Directive: Print the records again, character for character.

═════ Given records

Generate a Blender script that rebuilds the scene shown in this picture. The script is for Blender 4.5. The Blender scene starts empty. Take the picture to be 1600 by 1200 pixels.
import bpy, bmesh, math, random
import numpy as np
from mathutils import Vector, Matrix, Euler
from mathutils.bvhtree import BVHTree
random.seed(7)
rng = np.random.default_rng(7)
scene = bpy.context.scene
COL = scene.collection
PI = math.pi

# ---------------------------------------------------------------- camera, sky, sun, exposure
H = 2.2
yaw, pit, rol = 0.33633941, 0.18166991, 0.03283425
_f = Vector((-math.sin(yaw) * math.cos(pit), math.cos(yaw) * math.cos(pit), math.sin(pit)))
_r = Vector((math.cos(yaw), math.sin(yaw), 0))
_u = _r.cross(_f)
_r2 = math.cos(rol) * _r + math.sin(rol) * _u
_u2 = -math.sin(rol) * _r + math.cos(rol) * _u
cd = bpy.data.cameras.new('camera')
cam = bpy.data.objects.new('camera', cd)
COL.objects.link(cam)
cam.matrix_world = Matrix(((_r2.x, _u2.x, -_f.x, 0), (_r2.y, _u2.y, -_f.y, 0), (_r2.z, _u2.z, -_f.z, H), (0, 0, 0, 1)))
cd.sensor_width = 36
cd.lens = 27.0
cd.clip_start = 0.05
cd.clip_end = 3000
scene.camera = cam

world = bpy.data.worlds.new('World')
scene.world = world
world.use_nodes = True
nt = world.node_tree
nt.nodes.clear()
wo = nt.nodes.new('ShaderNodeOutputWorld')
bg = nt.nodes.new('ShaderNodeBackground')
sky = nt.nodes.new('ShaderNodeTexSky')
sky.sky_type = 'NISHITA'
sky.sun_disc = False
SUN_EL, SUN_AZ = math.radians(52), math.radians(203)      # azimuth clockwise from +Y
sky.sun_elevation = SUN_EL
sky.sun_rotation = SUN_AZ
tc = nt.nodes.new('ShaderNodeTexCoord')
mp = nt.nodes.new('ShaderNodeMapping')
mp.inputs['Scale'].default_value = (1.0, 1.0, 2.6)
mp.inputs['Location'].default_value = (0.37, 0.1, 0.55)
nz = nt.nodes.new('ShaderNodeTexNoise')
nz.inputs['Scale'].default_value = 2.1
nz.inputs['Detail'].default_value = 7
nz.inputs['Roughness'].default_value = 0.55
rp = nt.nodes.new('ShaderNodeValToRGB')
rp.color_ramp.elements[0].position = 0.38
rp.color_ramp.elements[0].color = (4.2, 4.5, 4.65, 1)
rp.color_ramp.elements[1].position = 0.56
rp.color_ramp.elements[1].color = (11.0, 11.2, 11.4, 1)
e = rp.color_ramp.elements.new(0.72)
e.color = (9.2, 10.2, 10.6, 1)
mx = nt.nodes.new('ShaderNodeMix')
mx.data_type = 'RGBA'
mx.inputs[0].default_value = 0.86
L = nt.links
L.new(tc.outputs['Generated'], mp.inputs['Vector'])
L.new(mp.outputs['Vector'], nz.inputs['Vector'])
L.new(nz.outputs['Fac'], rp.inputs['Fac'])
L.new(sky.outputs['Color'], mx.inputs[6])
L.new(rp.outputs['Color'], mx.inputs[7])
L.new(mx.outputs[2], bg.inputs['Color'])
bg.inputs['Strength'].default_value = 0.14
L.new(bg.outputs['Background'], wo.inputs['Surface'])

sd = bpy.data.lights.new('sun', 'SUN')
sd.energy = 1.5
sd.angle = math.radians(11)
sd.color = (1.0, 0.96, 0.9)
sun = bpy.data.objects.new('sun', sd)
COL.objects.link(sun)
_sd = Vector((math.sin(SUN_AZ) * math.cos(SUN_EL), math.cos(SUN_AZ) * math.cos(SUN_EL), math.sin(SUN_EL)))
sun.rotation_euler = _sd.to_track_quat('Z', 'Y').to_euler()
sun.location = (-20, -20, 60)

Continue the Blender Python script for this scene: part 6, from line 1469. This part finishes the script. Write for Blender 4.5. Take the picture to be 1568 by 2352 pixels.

══════════

Result of the task:
Generate a Blender script that rebuilds the scene shown in this picture. The script is for Blender 4.5. The Blender scene starts empty. Take the picture to be 1600 by 1200 pixels.
import bpy, bmesh, math, random
import numpy as np
from mathutils import Vector, Matrix, Euler
from mathutils.bvhtree import BVHTree
random.seed(7)
rng = np.random.default_rng(7)
scene = bpy.context.scene
COL = scene.collection
PI = math.pi

# ---------------------------------------------------------------- camera, sky, sun, exposure
H = 2.2
yaw, pit, rol = 0.33633941, 0.18166991, 0.03283425
_f = Vector((-math.sin(yaw) * math.cos(pit), math.cos(yaw) * math.cos(pit), math.sin(pit)))
_r = Vector((math.cos(yaw), math.sin(yaw), 0))
_u = _r.cross(_f)
_r2 = math.cos(rol) * _r + math.sin(rol) * _u
_u2 = -math.sin(rol) * _r + math.cos(rol) * _u
cd = bpy.data.cameras.new('camera')
cam = bpy.data.objects.new('camera', cd)
COL.objects.link(cam)
cam.matrix_world = Matrix(((_r2.x, _u2.x, -_f.x, 0), (_r2.y, _u2.y, -_f.y, 0), (_r2.z, _u2.z, -_f.z, H), (0, 0, 0, 1)))
cd.sensor_width = 36
cd.lens = 27.0
cd.clip_start = 0.05
cd.clip_end = 3000
scene.camera = cam

world = bpy.data.worlds.new('World')
scene.world = world
world.use_nodes = True
nt = world.node_tree
nt.nodes.clear()
wo = nt.nodes.new('ShaderNodeOutputWorld')
bg = nt.nodes.new('ShaderNodeBackground')
sky = nt.nodes.new('ShaderNodeTexSky')
sky.sky_type = 'NISHITA'
sky.sun_disc = False
SUN_EL, SUN_AZ = math.radians(52), math.radians(203)      # azimuth clockwise from +Y
sky.sun_elevation = SUN_EL
sky.sun_rotation = SUN_AZ
tc = nt.nodes.new('ShaderNodeTexCoord')
mp = nt.nodes.new('ShaderNodeMapping')
mp.inputs['Scale'].default_value = (1.0, 1.0, 2.6)
mp.inputs['Location'].default_value = (0.37, 0.1, 0.55)
nz = nt.nodes.new('ShaderNodeTexNoise')
nz.inputs['Scale'].default_value = 2.1
nz.inputs['Detail'].default_value = 7
nz.inputs['Roughness'].default_value = 0.55
rp = nt.nodes.new('ShaderNodeValToRGB')
rp.color_ramp.elements[0].position = 0.38
rp.color_ramp.elements[0].color = (4.2, 4.5, 4.65, 1)
rp.color_ramp.elements[1].position = 0.56
rp.color_ramp.elements[1].color = (11.0, 11.2, 11.4, 1)
e = rp.color_ramp.elements.new(0.72)
e.color = (9.2, 10.2, 10.6, 1)
mx = nt.nodes.new('ShaderNodeMix')
mx.data_type = 'RGBA'
mx.inputs[0].default_value = 0.86
L = nt.links
L.new(tc.outputs['Generated'], mp.inputs['Vector'])
L.new(mp.outputs['Vector'], nz.inputs['Vector'])
L.new(nz.outputs['Fac'], rp.inputs['Fac'])
L.new(sky.outputs['Color'], mx.inputs[6])
L.new(rp.outputs['Color'], mx.inputs[7])
L.new(mx.outputs[2], bg.inputs['Color'])
bg.inputs['Strength'].default_value = 0.14
L.new(bg.outputs['Background'], wo.inputs['Surface'])

sd = bpy.data.lights.new('sun', 'SUN')
sd.energy = 1.5
sd.angle = math.radians(11)
sd.color = (1.0, 0.96, 0.9)
sun = bpy.data.objects.new('sun', sd)
COL.objects.link(sun)
_sd = Vector((math.sin(SUN_AZ) * math.cos(SUN_EL), math.cos(SUN_AZ) * math.cos(SUN_EL), math.sin(SUN_EL)))
sun.rotation_euler = _sd.to_track_quat('Z', 'Y').to_euler()
sun.location = (-20, -20, 60)

Continue the Blender Python script for this scene: part 6, from line 1469. This part finishes the script. Write for Blender 4.5. Take the picture to be 1568 by 2352 pixels.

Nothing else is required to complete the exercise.